HTŞ'nin sözde 'dışişleri bakanlığı' ise nadir görülen sertlikteki bir açıklamayla, “İsrail Başbakanı Benyamin Netanyahu ve bir grup yetkilinin Güney Suriye’ye yaptığı yasadışı ziyareti en güçlü ifadelerle kınadığını” duyurdu ve İsrail’in 1974 ateşkes anlaşmasına dönmesi yönündeki talebini yineledi.
HTŞ bakanlığı, bu ziyareti “Suriye’nin egemenliği ve toprak bütünlüğünün ciddi bir ihlali” ve “Güvenlik Konseyi kararlarına aykırı, oldu bitti yaratma girişimi” olarak niteledi.

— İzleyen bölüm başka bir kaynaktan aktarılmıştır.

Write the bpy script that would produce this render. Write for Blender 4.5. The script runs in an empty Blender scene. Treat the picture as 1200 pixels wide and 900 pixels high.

Ayrıca “işgalci güçlerin güneyde aldığı tüm önlemlerin geçersiz olduğunu ve hiçbir yasal sonuç doğurmadığını” vurgulayarak uluslararası toplumu “sorumluluk almaya, işgalci güçlerin eylemlerini durdurmaya ve İsrail’i Güney Suriye’den çekilmeye zorlamaya” çağırdı.
İsrail’in gerginliği tırmandıran tutumuna, çıkmaz söylemlerine, Netanyahu’nun kasıtlı provokasyonlarına ve Şam üzerindeki artan baskıya rağmen, Washington ile Şam’ın ilişkilerin normalleşmesinin önünü açabilecek bir güvenlik anlaşmasına varma isteği göz önüne alındığında sürecin tamamen çöktüğünü söylemek mümkün değildir.
Ancak bu yol, Şam’ın daha fazla taviz vermek zorunda kalabileceği bir güzergâhı da beraberinde getirebilir; özellikle de HTŞ'nin müttefiki olan ABD’nin tüm uluslararası kararları ihlal ederek Golan Tepeleri’ni “İsrail” olarak tanıması düşünüldüğünde.
Dahası, ABD bu rejim altında, Genelkurmay Başkanlığı binasının ve Cumhurbaşkanlığı Sarayı çevresinin bombalanması da dâhil olmak üzere, Suriye’ye yönelik tüm İsrail saldırılarına fiilen göz yummuştur.